Monday, May 28, 2007

Arrival in Dakar


I arrived in Dakar after a day of transit from Paris which included flying out of Orly Airport in the middle of a thunderstorm. As we pulled away from the terminal, the captain announced that the entire air traffic control station was shutting down due to the storm (lashing rains and fierce lightning); then, merely 20 minutes later and with little explanation, the plane sidled over to the runway and proceeded to take off, bucking several times in heart-stopping descent before finally reaching cruising altitude above the clouds. This was Air Portugal, and for some reason the announcements ("we are entering some turbulence," repeatedly) were made only in Portuguese and English, much to the dismay of the French passengers, who were thoroughly confused by the time we touched down, two hours later, in Lisbon.

The flight to Dakar the same evening was much less eventful, though it too involved some miscommunication, as the driver had mistakenly assumed I was arriving the following night. At 2:30 in the morning, the Dakar airport is a noisy, bustling affair, since most flights from Europe and even elsewhere in Africa arrive and take off in the middle of the night. The arrivals hallway is gray and dingy, but it separates the arriving passengers, in their last peaceful moments of aloneness, from the dense, barely lit parking lot outside, which is filled with hawkers, taxi drivers, money changers, and other masses of milling people. A gendarme at the airport allowed me to use his cellphone in exchange for a 2-euro coin, and 30 minutes later I was greeted in a bear hug by Dieme, the driver, who had mercifully responded to his phone ringing at such an ungodly hour. Dieme deftly drove us through the breezy night in a very spiffy Toyota, his stereo blasting Youssou Ndour's radio frequency (RFM, which I have now settled on in the apartment - today we've had two hours of antique samba music, followed by French pop, followed by Arabic-language prayers, and now finally Youssou himself is gracing the airwaves), until we arrived in downtown, at the modernish 10-story apartment building where I am staying. My head hit the pillow at 4 am, just in time for the imam's first call to prayer at the gigantic '60s-era mosque next door.

I have the apartment to myself for the next few days. It's a nice place, with a little balcony (where I'm currently sitting, it's pretty great) as well as a good internet connection - what more can one ask for? It's located right in the congested Dakar downtown, blocks away from the sprawling outdoor Marché Sandaga, where one can buy everything from used car parts and cell-phones to clothing and Papa Wemba's latest hits on scratched-looking CDs. Most of the government buildings, banks, and travel agencies are also in this neighborhood, which is near where I stayed when I was here two years ago for the UNESCO World Press Freedom Day conference. (On the other hand, most expats and NGOs are based far to the north of downtown, in newly constructed, more spacious neighborhoods called Ngor, Mermoz, and Almadies.)
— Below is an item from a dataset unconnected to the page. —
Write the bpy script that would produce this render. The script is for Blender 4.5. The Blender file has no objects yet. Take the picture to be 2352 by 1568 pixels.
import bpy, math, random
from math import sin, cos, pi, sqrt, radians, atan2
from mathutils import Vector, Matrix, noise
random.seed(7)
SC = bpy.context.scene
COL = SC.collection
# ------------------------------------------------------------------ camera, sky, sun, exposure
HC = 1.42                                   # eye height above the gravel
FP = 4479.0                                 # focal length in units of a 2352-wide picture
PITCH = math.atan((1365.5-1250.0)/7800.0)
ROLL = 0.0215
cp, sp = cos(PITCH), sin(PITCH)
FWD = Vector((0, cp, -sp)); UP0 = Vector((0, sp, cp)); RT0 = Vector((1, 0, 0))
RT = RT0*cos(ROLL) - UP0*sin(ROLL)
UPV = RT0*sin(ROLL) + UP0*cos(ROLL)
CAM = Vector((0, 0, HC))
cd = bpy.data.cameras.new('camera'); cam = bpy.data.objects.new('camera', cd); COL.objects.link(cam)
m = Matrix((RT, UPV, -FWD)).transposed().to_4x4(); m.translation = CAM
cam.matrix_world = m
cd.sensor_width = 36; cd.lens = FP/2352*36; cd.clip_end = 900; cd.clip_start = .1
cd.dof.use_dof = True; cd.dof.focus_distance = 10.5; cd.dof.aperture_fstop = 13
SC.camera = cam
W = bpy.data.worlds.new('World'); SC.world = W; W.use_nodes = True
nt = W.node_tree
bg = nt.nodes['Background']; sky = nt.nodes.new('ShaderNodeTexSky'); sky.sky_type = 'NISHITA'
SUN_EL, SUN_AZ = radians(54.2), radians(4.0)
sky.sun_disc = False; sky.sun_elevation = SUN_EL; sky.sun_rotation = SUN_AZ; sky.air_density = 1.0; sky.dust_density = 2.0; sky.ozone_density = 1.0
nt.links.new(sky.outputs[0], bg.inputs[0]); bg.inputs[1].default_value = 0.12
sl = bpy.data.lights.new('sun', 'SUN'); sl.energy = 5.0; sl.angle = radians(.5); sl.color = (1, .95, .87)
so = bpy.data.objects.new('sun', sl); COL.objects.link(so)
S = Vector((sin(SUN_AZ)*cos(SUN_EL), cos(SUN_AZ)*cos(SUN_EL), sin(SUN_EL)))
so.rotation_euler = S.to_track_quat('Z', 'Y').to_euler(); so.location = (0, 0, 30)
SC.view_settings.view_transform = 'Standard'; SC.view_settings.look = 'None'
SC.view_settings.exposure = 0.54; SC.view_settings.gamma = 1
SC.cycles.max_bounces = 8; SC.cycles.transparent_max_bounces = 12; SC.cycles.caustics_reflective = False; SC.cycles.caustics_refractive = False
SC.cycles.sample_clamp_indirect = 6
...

I received a fantastic walking tour around the neighborhood on Saturday, with my new boss pointing out a huge French-language bookstore, the main food market nearby, and the bus stop that will take me to work, as well as the best nearby CD stand. We stopped for fresh-squeezed juice at the French cultural institute, which is around the corner from the apartment and boasts a gorgeous outdoor restaurant as well as an open-air amphitheater with nightly performances of European and African musicians. I was also shown a huge, Lebanese-run supermarket near the once-majestic (now somewhat scuzzy) colonial-era Place de l'Independence that sells, along with all sorts of packaged products (I was ashamed at how happy I became at the prospect of Kelloggs cereal), ginger and bissap soda, a goat cheese made by a local monastery, and - love of my life - French yoghurt.

But air-conditioned supermarkets notwithstanding, most of the commerce in this neighborhood takes place on the street, where vendors wander around hawking mangos, melons, boxed juices, tetrapak milk, clothes hangers, wooden statues, ironing boards, and anything else you can think of. In addition there is a fruit-and-vegetable stand set up at every street corner. I plan on sampling every type of mango available.